Written request
Extract exactly the lines from the top of the records through the line containing "COL = S.collection", and keep pictures out of the copy.

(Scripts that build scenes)
┏━━

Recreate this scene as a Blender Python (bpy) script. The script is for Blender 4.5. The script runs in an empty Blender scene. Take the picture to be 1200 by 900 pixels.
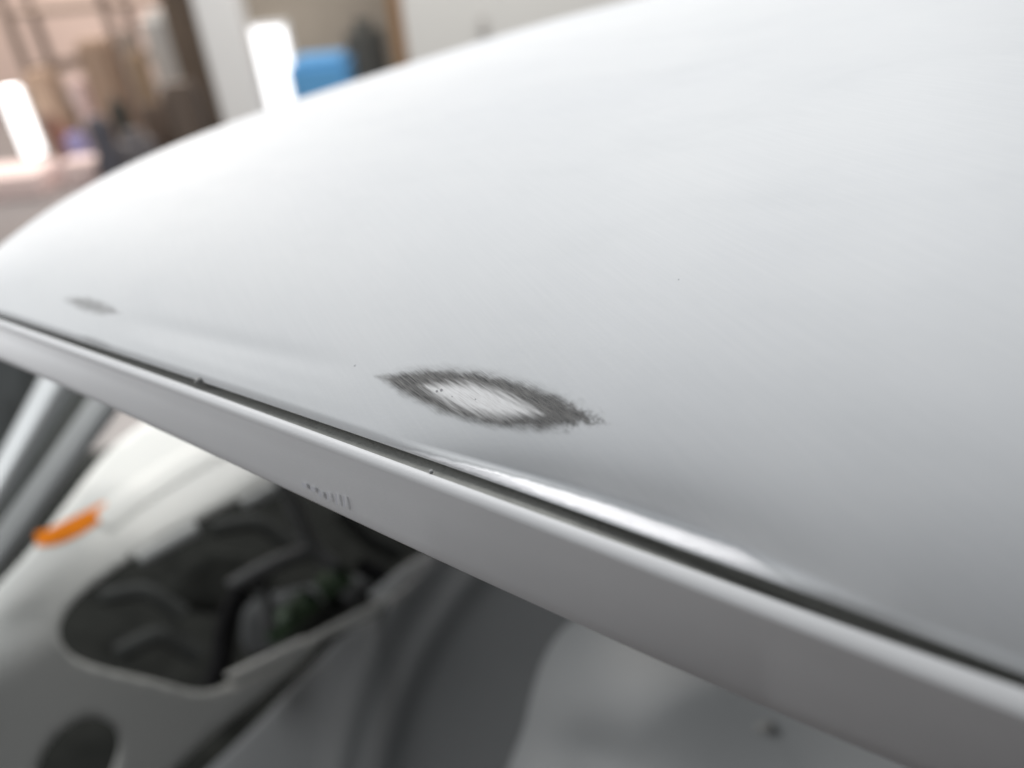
import bpy, bmesh, math, random
import numpy as np
from mathutils import Vector, Matrix
from mathutils.bvhtree import BVHTree
random.seed(4)
S = bpy.context.scene
COL = S.collection

# ------------------------------------------------------------------ camera
F = 933.33                                   # focal length in pixels of a 1200 px wide picture
CAM = Vector((0, 0, 1.5))
zr, zu, zf = -0.0797, 0.841, -0.535
n = math.sqrt(zr*zr+zu*zu+zf*zf); zr, zu, zf = zr/n, zu/n, zf/n
fw = Vector((0, math.sqrt(1-zf*zf), zf))
ry = -(zr*fw.z)/fw.y
rt = Vector((math.sqrt(1-ry*ry-zr*zr), ry, zr)).normalized()
up = rt.cross(fw).normalized()
cam_d = bpy.data.cameras.new('camera'); cam = bpy.data.objects.new('camera', cam_d); COL.objects.link(cam)
M3 = Matrix((rt, up, -fw)).transposed()
cam.matrix_world = Matrix.Translation(CAM) @ M3.to_4x4()
cam_d.sensor_width = 36; cam_d.lens = 36*F/1200
cam_d.clip_start = 0.01; cam_d.clip_end = 100
cam_d.dof.use_dof = True; cam_d.dof.focus_distance = 0.262; cam_d.dof.aperture_fstop = 3.7
cam_d.dof.aperture_blades = 7
S.camera = cam
# ------------------------------------------------------------------ world, light, exposure
W = bpy.data.worlds.new('World'); S.world = W; W.use_nodes = True
W.node_tree.nodes['Background'].inputs[0].default_value = (0.90, 0.95, 1.0, 1)
W.node_tree.nodes['Background'].inputs[1].default_value = 0.43
def area(name, loc, target, sx, sy, power, col):
    l = bpy.data.lights.new(name, 'AREA'); l.shape = 'RECTANGLE'; l.size = sx; l.size_y = sy
    l.energy = power; l.color = col
    o = bpy.data.objects.new(name, l); COL.objects.link(o); o.location = loc
    o.rotation_euler = (Vector(target)-Vector(loc)).to_track_quat('-Z', 'Y').to_euler()
    return o
area('ceiling_daylight', (0.8, 2.9, 3.9), (-0.2, 0.8, 1.3), 4.6, 3.0, 112, (0.955, 0.975, 1.0))
area('rail_fill_light', (-1.40, 0.62, 1.75), (-0.3, 0.4, 1.25), 0.6, 0.6, 11, (0.96, 0.98, 1.0))  # added fill lamp, no window there; brightens the left of the rail
area('far_bay_light', (-3.5, 6.5, 3.6), (-3.0, 6.5, 0), 3.5, 2.5, 230, (1.0, 0.93, 0.87))
area('background_fill_light', (0.2, 2.4, 3.9), (-0.3, 5.5, 0.3), 1.5, 0.8, 130, (1.0, 0.98, 0.95))  # added fill turned towards the far objects, no known lamp at this spot
S.view_settings.view_transform = 'Standard'; S.view_settings.look = 'None'
S.view_settings.exposure = 0; S.view_settings.gamma = 1
S.render.engine = 'CYCLES'
S.cycles.use_denoising = True
S.cycles.max_bounces = 8

# ------------------------------------------------------------------ helpers
def P(px, py, d):
    return CAM + (fw + rt*((px-600)/F) + up*((450-py)/F))*d
def ray(px, py):
    return fw + rt*((px-600)/F) + up*((450-py)/F)
def zof(px, py, d): return P(px, py, d).z
def depth_on_plane(px, py, p0, nrm):
    r = ray(px, py); k = r.dot(nrm)
    return (Vector(p0)-CAM).dot(nrm)/k
def tag(o, label=None, cat=None, group=None, kind=None):
    if label: o['label'] = label
    if cat: o['category'] = cat
    if group: o['group'] = group
    if kind: o['kind'] = kind
    return o
def link(name, verts, faces, mat, parent=None, smooth=True):
    me = bpy.data.meshes.new(name); me.from_pydata([tuple(v) for v in verts], [], faces)
    me.update()
    bm = bmesh.new(); bm.from_mesh(me); bmesh.ops.recalc_face_normals(bm, faces=bm.faces); bm.to_mesh(me); bm.free()
    if smooth: me.polygons.foreach_set('use_smooth', [True]*len(me.polygons))
    o = bpy.data.objects.new(name, me); COL.objects.link(o)
    if mat: me.materials.append(mat)
    if parent: o.parent = parent; o.matrix_parent_inverse = parent.matrix_world.inverted()
    return o
def empty(name, loc, label, cat, group=None):
    o = bpy.data.objects.new(name, None); COL.objects.link(o); o.location = loc
    o.empty_display_size = .1
    bpy.context.view_layer.update()
    return tag(o, label, cat, group)

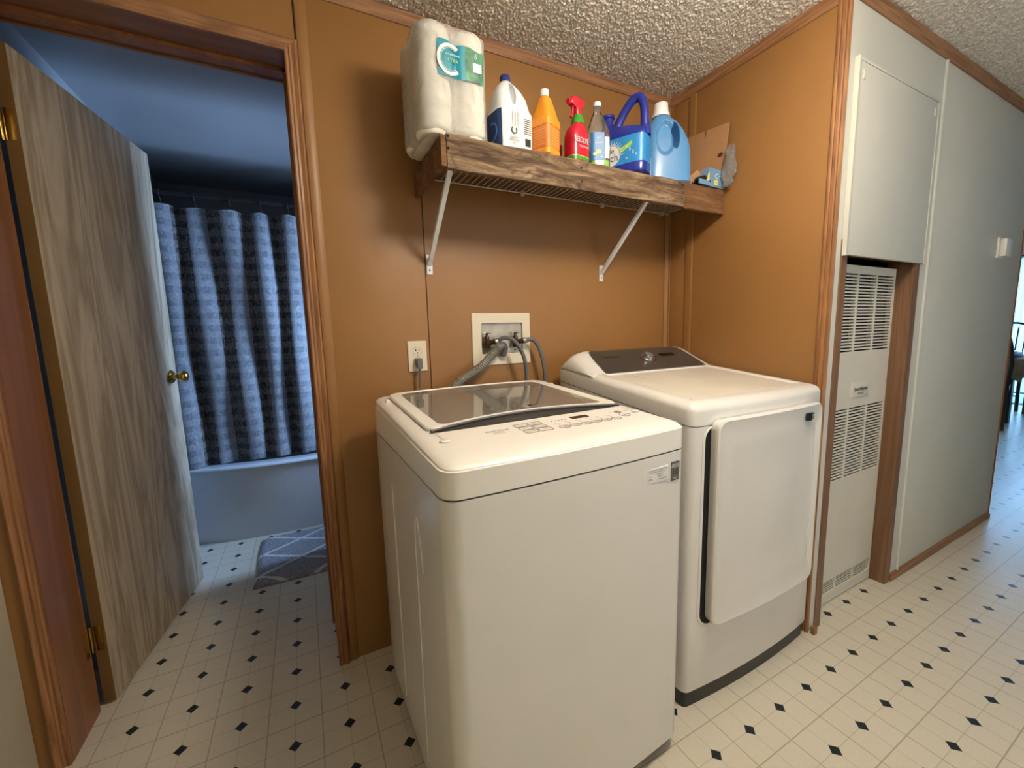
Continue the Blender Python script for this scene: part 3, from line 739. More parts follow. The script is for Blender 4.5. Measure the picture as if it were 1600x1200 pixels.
# console: cross-section swept along x with rounded ends
def csec(t):
    P_ = [(.425, 1.012), (.436, 1.034), (.447, 1.040), (.480, 1.058), (.54, 1.090), (.578, 1.110), (.600, 1.117), (.622, 1.112), (.645, 1.088), (.660, 1.05), (.664, 1.0)]
    n_ = len(P_) - 1; q = t * n_; i = min(int(q), n_ - 1); f = q - i
    return (P_[i][0] + (P_[i + 1][0] - P_[i][0]) * f, P_[i][1] + (P_[i + 1][1] - P_[i][1]) * f)
def cons(u, v, off=0):
    y, z = csec(v); e = min(u, 1 - u) * DW; k = min(1, e / .085); g = math.sqrt(max(0, 1 - (1 - k) ** 2.3))
    zb = .985 + dz(y); yb = .50
    z2 = zb + (z - zb) * (.10 + .90 * g); y2 = y if y > .58 else .60 + (y - .60) * (.80 + .20 * g)
    x = u * DW
    return (x, y2 - off * .45, z2 + off)
us = [0, .008, .02, .035, .055, .08, .105, .125, .15] + [.15 + .7 * k / 14 for k in range(1, 14)] + [1 - q for q in (.15, .125, .105, .08, .055, .035, .02, .008, 0)]
bm = bmesh.new(); V = []
for u in us: V.append([bm.verts.new(cons(u, k / 20)) for k in range(21)])
for A, B in zip(V, V[1:]):
    for k in range(20): bm.faces.new((A[k], A[k + 1], B[k + 1], B[k]))
bm.faces.new(V[0]); bm.faces.new(V[-1])
fin(bm, 'console', m_white, DY, angle=.5)
def cpan(u, v):
    a = .058 + .035 * v ** 2; e = min(v, 1 - v); rr = .010 * (1 - min(1, e / .10)) ** 2
    lo = (a + rr) / DW + .0; lo = lo if True else 0
    uu = lo + (1 - 2 * lo) * u
    return cons(uu, .13 + .45 * v, .0022)
bm = bmesh.new(); N, K = 30, 12; V = [[bm.verts.new(cpan(i / N, j / K)) for i in range(N + 1)] for j in range(K + 1)]
for j in range(K):
    for i in range(N): bm.faces.new((V[j][i], V[j][i + 1], V[j + 1][i + 1], V[j + 1][i]))
cp_ = fin(bm, 'control_panel', m_dgrey, DY, angle=.6)
sd = Vector((0, .098, .054)).normalized(); nn = Vector((0, -.054, .098)).normalized()
def cpt(x, f, off=.004):
    a = Vector((x, .470, 1.0525)); b = Vector((x, .570, 1.1055)); return a + (b - a) * f + nn * off
kM = Matrix.Translation(cpt(.349, .45, .002)) @ Matrix(((1, 0, 0, 0), (0, sd.y, nn.y, 0), (0, sd.z, nn.z, 0), (0, 0, 0, 1)))
kb = lathe('dial', [(0, 0), (.034, 0), (.034, .004), (.029, .006), (.027, .008), (.0255, .016), (.023, .019), (0, .020)], m_chrome, DY, 32, M=kM)
lathe('dial_face', [(0, .0202), (.020, .0202), (.019, .0212), (0, .0214)], m_grey, kb, 28, M=kM)
flatpoly('display', rrect(-.043, .043, -.011, .011, .001, 2, 2), .001, frame(cpt(.480, .62), (1, 0, 0), sd), m_disp, DY)
letter('SAMSUNG', .0155, cpt(.168, .68), (1, 0, 0), sd, m_printd, cp_, 1.15); letter('SENSOR DRY', .007, cpt(.190, .18), (1, 0, 0), sd, m_printd, cp_)
for k, s in enumerate(('Normal', 'Heavy Duty', 'Bedding', 'Perm Press')): letter(s, .0062, cpt(.288 - (k == 3) * .0, .80 - k * .2), (1, 0, 0), sd, m_print, cp_)
for k, s in enumerate(('Delicates', 'Wool', 'Time Dry', 'Quick Dry')): letter(s, .0062, cpt(.408, .80 - k * .2), (1, 0, 0), sd, m_print, cp_)
for k, s in enumerate(('Dry Level', 'Temp.', 'Time', 'Wrinkle', 'Power')): letter(s, .0060, cpt(.445 + k * .036, .15), (1, 0, 0), sd, m_print, cp_)
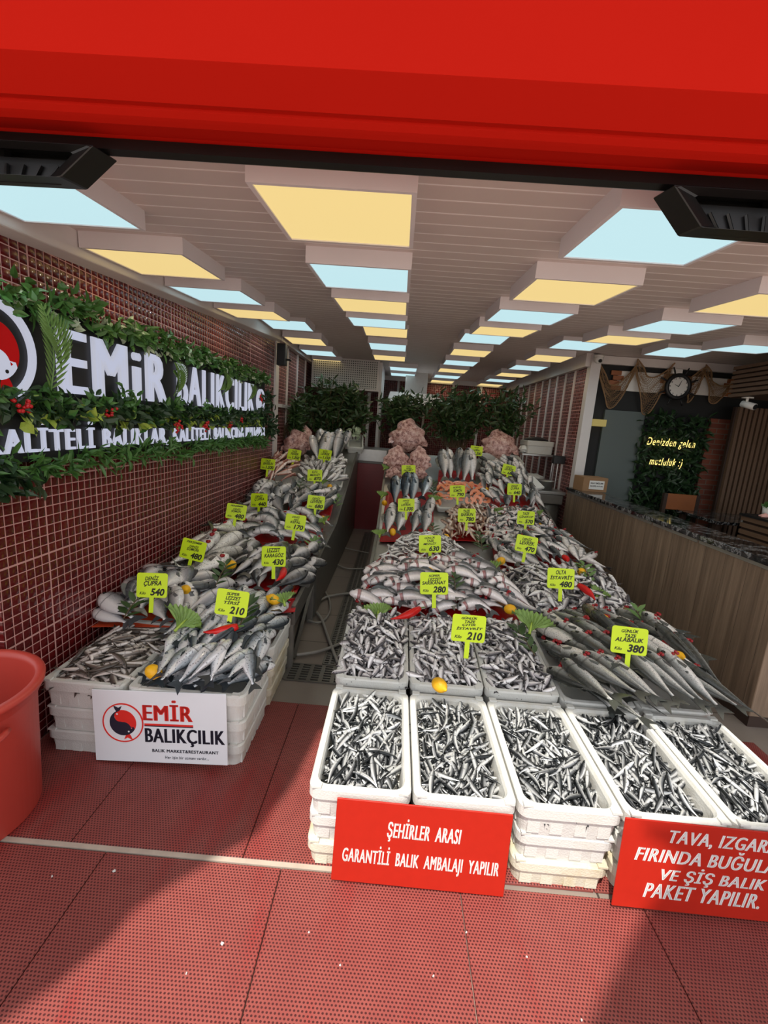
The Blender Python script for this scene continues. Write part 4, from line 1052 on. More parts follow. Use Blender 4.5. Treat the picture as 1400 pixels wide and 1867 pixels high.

┗━━

Task answer
Recreate this scene as a Blender Python (bpy) script. The script is for Blender 4.5. The script runs in an empty Blender scene. Take the picture to be 1200 by 900 pixels.
import bpy, bmesh, math, random
import numpy as np
from mathutils import Vector, Matrix
from mathutils.bvhtree import BVHTree
random.seed(4)
S = bpy.context.scene
COL = S.collection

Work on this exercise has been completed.